Given data:
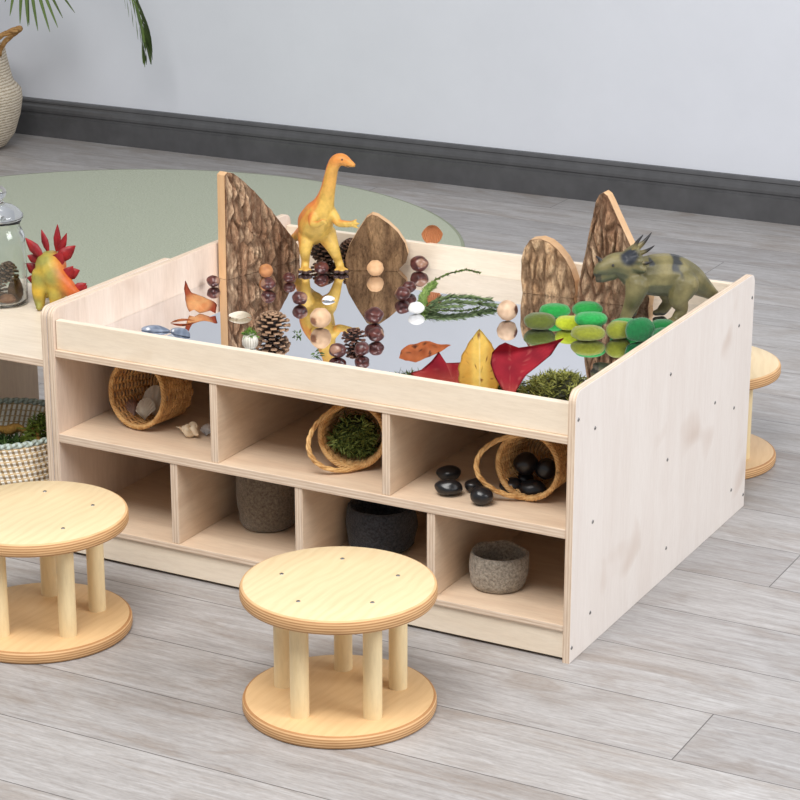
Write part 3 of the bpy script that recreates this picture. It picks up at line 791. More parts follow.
# green sprig ---------------------------------------------------------------
def branch(bm, cols, pts, rad, needle, dens, rnd, ca, cb, droop=0, spread=.9):
    P = [Vector(p) for p in catmull(pts, 10)]
    n0 = len(bm.verts); tube(bm, P, [lerp(rad, rad * .4, i / len(P)) for i in range(len(P))], 6); cols += [srgb(78, 66, 36)] * (len(bm.verts) - n0)
    for i in range(len(P) - 1):
        tdir = (P[i + 1] - P[i]).normalized()
        for _ in range(dens):
            a = rnd.uniform(0, 6.3); o = tdir.orthogonal().normalized(); o = Matrix.Rotation(a, 3, tdir) @ o
            g = (tdir * rnd.uniform(.5, 1.2) + o * spread).normalized(); s = g.cross(o).normalized() if g.cross(o).length > 1e-5 else o
            l = needle * rnd.uniform(.6, 1.1); p = P[i].lerp(P[i + 1], rnd.random()); c = mixc(ca, cb, rnd.random())
            q = [p, p + g * l * .5, p + g * l]
            vv = []
            for pt, ww in zip(q, (.0012, .0016, .0003)):
                pt.z = max(pt.z, .0003)
                vv.append((bm.verts.new(pt - s * ww), bm.verts.new(pt + s * ww))); cols += [c, c]
            for k in range(2): bm.faces.new((vv[k][0], vv[k][1], vv[k + 1][1], vv[k + 1][0]))
rnd = random.Random(3); bm = bmesh.new(); cols = []
GA, GB = srgb(48, 70, 28), srgb(116, 140, 66)
branch(bm, cols, [(.0, .01, .010), (-.030, .060, .022), (-.030, .120, .032), (.0, .165, .040), (.025, .180, .034)], .0018, .006, 5, rnd, GA, GB)
branch(bm, cols, [(.005, -.015, .006), (-.014, .02, .016), (-.026, .06, .022), (-.026, .085, .026)], .0022, .012, 24, rnd, srgb(74, 100, 40), srgb(146, 172, 92))
branch(bm, cols, [(0, .0, .006), (.030, .03, .014), (.065, .055, .012), (.105, .078, .006)], .0016, .017, 8, rnd, srgb(62, 82, 50), srgb(128, 146, 100), 0, .45)
branch(bm, cols, [(-.005, .03, .008), (.025, .05, .018), (.055, .075, .016), (.085, .098, .010)], .0015, .016, 6, rnd, srgb(62, 82, 50), srgb(128, 146, 100), 0, .45)
branch(bm, cols, [(.0, -.01, .006), (.03, .005, .010), (.060, .028, .010)], .0015, .015, 6, rnd, srgb(62, 82, 50), srgb(128, 146, 100), 0, .5)
o = put(painted(bm, cols, 'conifer_sprig'), 'conifer_sprig', 'feathery green conifer sprig with one tip arching up, on the mirror centre', 'sprig', (-.534, .512, ZM))

# felt pebbles ---------------------------------------------------------------
FG = 'green felt pebbles'
def pebble(label, x, y, sx, sy, sz, rz, c, seed, z=ZM, tilt=0):
    me = to_mesh(ell(4, sx * .95, sy, sz * 1.0, 1.5, .07, seed, .88), 'felt_pebble')
    n_ = m_mottle('felt_' + str(seed), tuple(k * .72 for k in c[:3]) + (1,), c, 190, .95, .1, .9, .0025, 6, (.3, .65), .35)
    o = tag(obj('felt_pebble', me, n_, loc=(x, y, z), smooth=True), label, 'felt pebble', FG)
    o.rotation_euler = (tilt, 0, rz)
EM, LI, OL, DK, YG = srgb(38, 152, 66), srgb(150, 176, 40), srgb(104, 112, 36), srgb(30, 112, 62), srgb(186, 198, 48)
pebble('dark olive felt pebble, leftmost of the green pebble heap', -.296, .507, .030, .021, .0150, YAW, srgb(92, 102, 40), 1)
pebble('emerald felt pebble in front of the low right bark block', -.305, .592, .030, .021, .0125, YAW, EM, 2)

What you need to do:
The listing above needs to be output again exactly. Don't include the pictures.

Exercise response:
Write part 3 of the bpy script that recreates this picture. It picks up at line 791. More parts follow.
# green sprig ---------------------------------------------------------------
def branch(bm, cols, pts, rad, needle, dens, rnd, ca, cb, droop=0, spread=.9):
    P = [Vector(p) for p in catmull(pts, 10)]
    n0 = len(bm.verts); tube(bm, P, [lerp(rad, rad * .4, i / len(P)) for i in range(len(P))], 6); cols += [srgb(78, 66, 36)] * (len(bm.verts) - n0)
    for i in range(len(P) - 1):
        tdir = (P[i + 1] - P[i]).normalized()
        for _ in range(dens):
            a = rnd.uniform(0, 6.3); o = tdir.orthogonal().normalized(); o = Matrix.Rotation(a, 3, tdir) @ o
            g = (tdir * rnd.uniform(.5, 1.2) + o * spread).normalized(); s = g.cross(o).normalized() if g.cross(o).length > 1e-5 else o
            l = needle * rnd.uniform(.6, 1.1); p = P[i].lerp(P[i + 1], rnd.random()); c = mixc(ca, cb, rnd.random())
            q = [p, p + g * l * .5, p + g * l]
            vv = []
            for pt, ww in zip(q, (.0012, .0016, .0003)):
                pt.z = max(pt.z, .0003)
                vv.append((bm.verts.new(pt - s * ww), bm.verts.new(pt + s * ww))); cols += [c, c]
            for k in range(2): bm.faces.new((vv[k][0], vv[k][1], vv[k + 1][1], vv[k + 1][0]))
rnd = random.Random(3); bm = bmesh.new(); cols = []
GA, GB = srgb(48, 70, 28), srgb(116, 140, 66)
branch(bm, cols, [(.0, .01, .010), (-.030, .060, .022), (-.030, .120, .032), (.0, .165, .040), (.025, .180, .034)], .0018, .006, 5, rnd, GA, GB)
branch(bm, cols, [(.005, -.015, .006), (-.014, .02, .016), (-.026, .06, .022), (-.026, .085, .026)], .0022, .012, 24, rnd, srgb(74, 100, 40), srgb(146, 172, 92))
branch(bm, cols, [(0, .0, .006), (.030, .03, .014), (.065, .055, .012), (.105, .078, .006)], .0016, .017, 8, rnd, srgb(62, 82, 50), srgb(128, 146, 100), 0, .45)
branch(bm, cols, [(-.005, .03, .008), (.025, .05, .018), (.055, .075, .016), (.085, .098, .010)], .0015, .016, 6, rnd, srgb(62, 82, 50), srgb(128, 146, 100), 0, .45)
branch(bm, cols, [(.0, -.01, .006), (.03, .005, .010), (.060, .028, .010)], .0015, .015, 6, rnd, srgb(62, 82, 50), srgb(128, 146, 100), 0, .5)
o = put(painted(bm, cols, 'conifer_sprig'), 'conifer_sprig', 'feathery green conifer sprig with one tip arching up, on the mirror centre', 'sprig', (-.534, .512, ZM))

# felt pebbles ---------------------------------------------------------------
FG = 'green felt pebbles'
def pebble(label, x, y, sx, sy, sz, rz, c, seed, z=ZM, tilt=0):
    me = to_mesh(ell(4, sx * .95, sy, sz * 1.0, 1.5, .07, seed, .88), 'felt_pebble')
    n_ = m_mottle('felt_' + str(seed), tuple(k * .72 for k in c[:3]) + (1,), c, 190, .95, .1, .9, .0025, 6, (.3, .65), .35)
    o = tag(obj('felt_pebble', me, n_, loc=(x, y, z), smooth=True), label, 'felt pebble', FG)
    o.rotation_euler = (tilt, 0, rz)
EM, LI, OL, DK, YG = srgb(38, 152, 66), srgb(150, 176, 40), srgb(104, 112, 36), srgb(30, 112, 62), srgb(186, 198, 48)
pebble('dark olive felt pebble, leftmost of the green pebble heap', -.296, .507, .030, .021, .0150, YAW, srgb(92, 102, 40), 1)
pebble('emerald felt pebble in front of the low right bark block', -.305, .592, .030, .021, .0125, YAW, EM, 2)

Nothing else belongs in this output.